Recently, a head of one of these consensus standards organizations explained to me that a consensus-based standard development doesn't lead to the best standards. It leads to the best standards that everybody will agree to. It's another reason that transparency needs to be on these standards, so people can see: [8:37] are we getting the best standard or are we getting a lowest-common-denominator standard?
[9:05] Finally, just some possible solutions, because I know that's really what we're here today trying to figure out. We differ a little bit with my colleague to the left. We think the API and the NFPA model of making their standards available read-only online, that's a good compromise that we could live with.

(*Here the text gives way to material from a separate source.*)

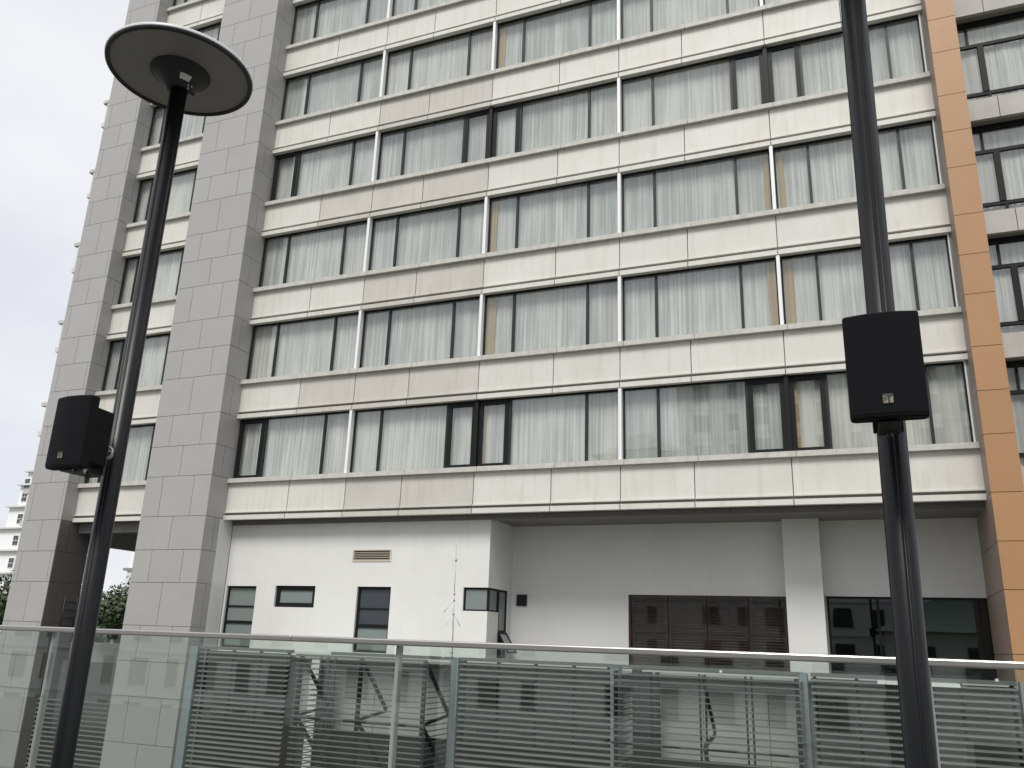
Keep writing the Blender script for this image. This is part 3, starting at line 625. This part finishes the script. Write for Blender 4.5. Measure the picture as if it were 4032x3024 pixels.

[9:23] We would prefer them to be totally, freely available, but I think the read-only model takes care of most of the problems we've talked about, especially when the standards are being developed. So that's a model that has already been moved forward from NFPA, API, and others.
[9:40] PHMSA could certainly develop their own standards. That's a costly thing for them to do that. Or PHMSA, my last point here, could pay some of the SDOs to develop standards for them. That would take Congress, if Congress really believes in what they passed in section 24, they would need to up PHMSA's budget to be able to cover those things. That responsibility would have to go back to Congress to do those things.
[10:08] My last slide talks a little bit about one of the ways to pay for the changes is to increase the user fees. Most all of the way PHMSA gets their money is through user fees on the industry. The industry's not going to want to pay for that, but there's some evidence that certainly they have the ability to.
[10:27] On the bottom there, there's a study that the industry did after integrity management went into effect. Integrity management is one of the new big standards that kicked in early 2000, 2002. In the study, it's the benefits of consensus standards, a pipeline case study. It's very specific to pipeline safety standards. I put a website address up there is you want to read that case study.
[10:55] PHMSA developed the standard for the liquid industry for integrity management. It started in the late `90s, 2000. The gas industry, because of some serious incidents, saw that they were going to have the some regulations coming their direction.
[11:10] What this study from the industry shows is they rapidly formed a group to develop a standard. By constraining the scope of that standard and what that standard covered through that, this study goes on to show that standard saved the industry $4.2 billion over 20 years by constraining the scope of what came out the other end of that standard.
[11:36] Well, if they can save $4.2 billion on one standard, they probably have the ability through user fees or through the development of these standards themselves to support the standard developing organizations.
[11:47] Those are the concerns that we took to Congress, and when they heard that they passed section 24, and we support that. Thank you.